Promises: la recensione del film con Pierfrancesco Favino e Kelly Reilly in concorso a Roma FF16
telegram

Promises: la recensione del film con Pierfrancesco Favino e Kelly Reilly in concorso a Roma FF16

L'attore italiano è protagonista di una tormentata storia d'amore con la star di Yellowstone

Promises: la recensione del film con Pierfrancesco Favino e Kelly Reilly in concorso a Roma FF16

L'attore italiano è protagonista di una tormentata storia d'amore con la star di Yellowstone

promises recensione

Promises, adattamento dell’omonimo romanzo di Amanda Sthers, è un film che ha richiesto un lungo processo creativo. Come ha raccontato in un’intervista a Best Movie e ha ribadito nella conferenza stampa a Roma, alla scrittrice e regista francese sono stati necessari tre anni per scrivere il libro e cinque per adattarlo al grande schermo e raccontare così il tempo di una vita intera nel suo aspetto più romantico.

Tempo. È questa la parola che dà forma e sostanza a Promises, presentato oggi alla Festa del Cinema di Roma. La sua natura viene rivelata sin dall’inizio e il film si avvinghia ad un aggettivo predominante: proustiano. Alla ricerca del tempo perduto diventa la chiave di lettura della vita di Alexander (Pierfrancesco Favino), uomo diviso tra due patrie, l’Italia e l’Inghilterra, e tormentato dall’amore costantemente sfiorato con Laura (Kelly Reilly, star di Yellowstone). I due si incontrano per la prima ad una festa e da quel momento la loro vita è segnata dal rimpianto e da un’eterna ricerca del momento giusto; un autentico colpo di fulmine, perché «Si ama per un sorriso, per uno sguardo, per una spalla. Tanto basta», ricorda Proust.

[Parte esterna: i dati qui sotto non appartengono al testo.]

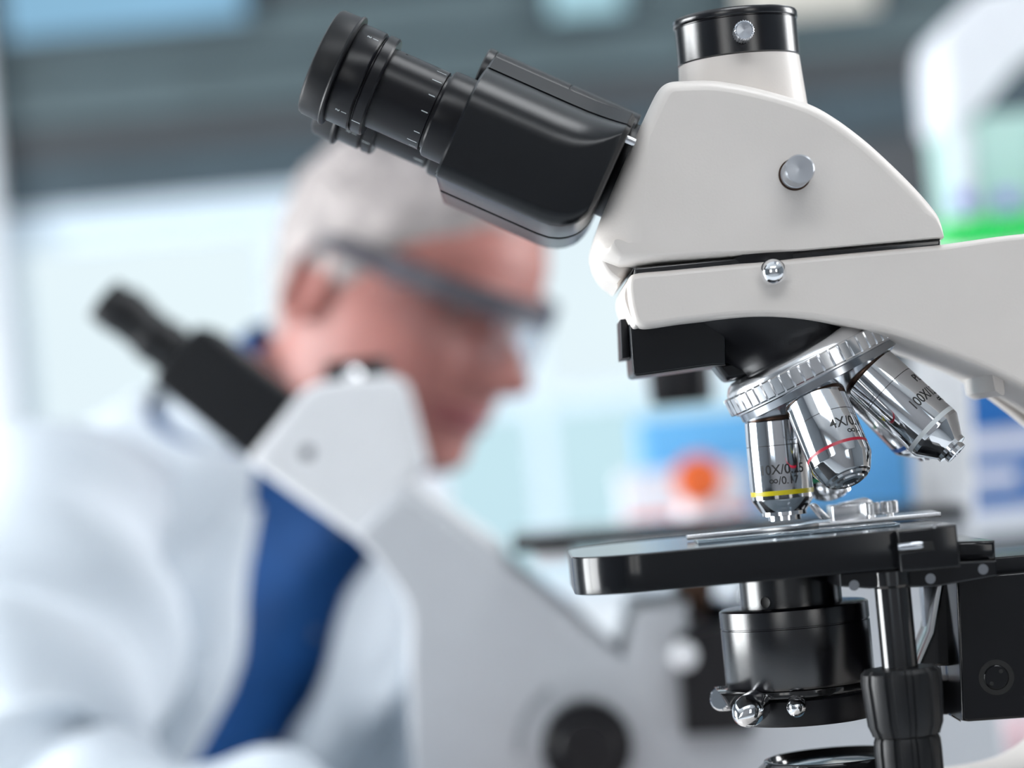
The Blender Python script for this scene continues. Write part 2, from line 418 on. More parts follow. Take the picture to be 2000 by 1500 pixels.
# ================================================================== foreground microscope
field = W(1592, 1480, 0)
mic = thing('compound_microscope', 'large sharp cream and black compound microscope in the foreground', 'microscope', (field.x, 0, BENCH_Z))
def px_outline(pts, Y, n=6): return smooth_loop([(*XZ(p[0], p[1], Y), *p[2:]) for p in pts], n)
# ---- head housing
WH = 0.043; yref = -WH + 0.006
head_px = [(1284, 178), (1304, 160), (1335, 156), (1400, 156), (1486, 172), (1576, 199), (1632, 229), (1692, 274), (1749, 326), (1797, 375), (1829, 414), (1839, 440), (1841, 467, 1),
           (1560, 492, 1), (1210, 522, 1), (1172, 505), (1162, 478), (1169, 440), (1190, 385), (1222, 310), (1256, 235)]
hp = px_outline(head_px, yref)
_b0, _b1 = XZ(1236, 520, yref), XZ(1841, 467, yref)
def zbase(x): return _b0[1] + (x - _b0[0]) * (_b1[1] - _b0[1]) / (_b1[0] - _b0[0])
def front_r(p):
    xl = XZ(1236, 500, yref)[0]; t = max(0.0, min(1.0, (xl + 0.006 - p.x) / 0.018))
    tb = max(0.0, min(1.0, (p.y - zbase(p.x) - 0.001) / 0.012))
    return 0.0006 + (0.0044 + 0.012 * t) * tb + 0.006 * t * (1 - tb)
obj('head_housing', pillow(B(), hp, -WH, WH, [front_r(p) for p in hp], 0.011, n=8), 'cream', mic, 50)
lip = px_outline([(1170, 440, 1), (1240, 440, 1), (1238, 522, 1), (1206, 562, 1), (1180, 541), (1163, 512), (1158, 478)], -0.028)
obj('head_front_lip', pillow(B(), lip, -0.034, 0.034, 0.003, 0.010, n=6), 'cream', mic, 50)
# ---- photo tube and black port ring
A0 = W(1443, 121, 0); UP = Vector((0, 0, 1))
obj('photo_tube', lathe(B(), mm([(26.0, -30), (25.0, -19), (24.2, -8), (23.7, -0.2), (22, -0.1)]), A0, UP, 96), 'cream', mic)
ring = obj('port_ring', lathe(B(), mm([(20, 0), (23.6, 0), (23.9, 0.4), (23.9, 14.2), (23.4, 14.6), (23.4, 15.0), (24.2, 15.0), (24.4, 15.4), (24.4, 17.4), (24.0, 18.0), (22.0, 18.2), (21.5, 16.5), (1, 16.5)]), A0, UP, 96), 'black_fine', mic)
def knurl(n, depth):
    def f(r, k, h): return r - (depth if (k // 2) % 2 else 0)
    return f
SCR = W(1449, 68, -0.0235)
bm = lathe(B(), mm([(2, 0), (2, 2.5), (3.4, 2.5), (3.9, 3.0), (3.9, 10.5), (3.5, 11.0), (3.2, 11.0), (3.0, 10.6), (0.2, 10.2)]), SCR, (0, -1, 0), 96, lambda r, k, h: r - (0.00025 if (r > 0.0034 and (k // 2) % 2) else 0))
obj('thumb_screw', bm, 'alu', mic, label='small knurled aluminium thumb screw')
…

A tirarlo verso il nostro Paese c’è la discendenza del padre Vittorio e soprattutto il facoltoso nonno (Jean Reno), ma proprio la tragica perdita delle persone che più lo legavano all’Italia fa sì che diventi per lui una terra di fantasmi dalla quale cerca costantemente di fuggire. L’amore, anche quello per Laura, è contraddistinto quindi da un costante capriccio di fondo che rende intorpidita e insipida ogni altra relazione con cui Alexander/Sandro prova a occupare il tempo, sperando possa distrarlo o dargli abbastanza per andare oltre. Ma all’amore e alla morte non si può sfuggire, come ha imparato a sue spese.

Il tempo però non è una linea retta, ma una spirale in cui passato, presente e futuro sfuggono l’uno all’altro e inevitabilmente tornano a incrociarsi, dando così spazio alla memoria di agire nel suo modo più naturale e insieme crudele – «Troviamo di tutto nella nostra memoria: è una specie di farmacia, di laboratorio chimico, dove si mettono le mani a caso, ora su una droga calmante, ora su un veleno pericoloso». 

La narrazione e il montaggio di Promises si sviluppano proprio così: scene di vari momenti della vita di Alexander, richiamati da ricordi e sensazioni – «Basta che un rumore, un odore, già uditi o respirati un tempo, lo siano di nuovo». Insieme compongono un quadro romantico atipico che ha per protagonista un apolide sentimentale e la donna che incarna tutto quello che pensa gli manchi nella vita. Sandro è come il Cosimo Piovasco di Rondò de Il Barone Rampante (Calvino è l’altro grande riferimento letterario scelto dalla Sthers) e si rifiuta di scendere dall’albero sul quale è salito e si è costruito vita e aspettative.

Il risultato è un film non esageratamente struggente o insistentemente sdolcinato, quanto chirurgico nel mostrare come l’amore possa essere anche dolore e rimpianto senza per forza perdersi in lacrime e disperazione. Una spirale nella quale molti – non solo il personaggio del sempre perfettamente centrato Favino – sono stati presi almeno una volta nella vita. Il perché, arriva ancora una volta da Proust:

«Desideriamo essere capiti, perché desideriamo essere amati, e desideriamo essere amati perché amiamo».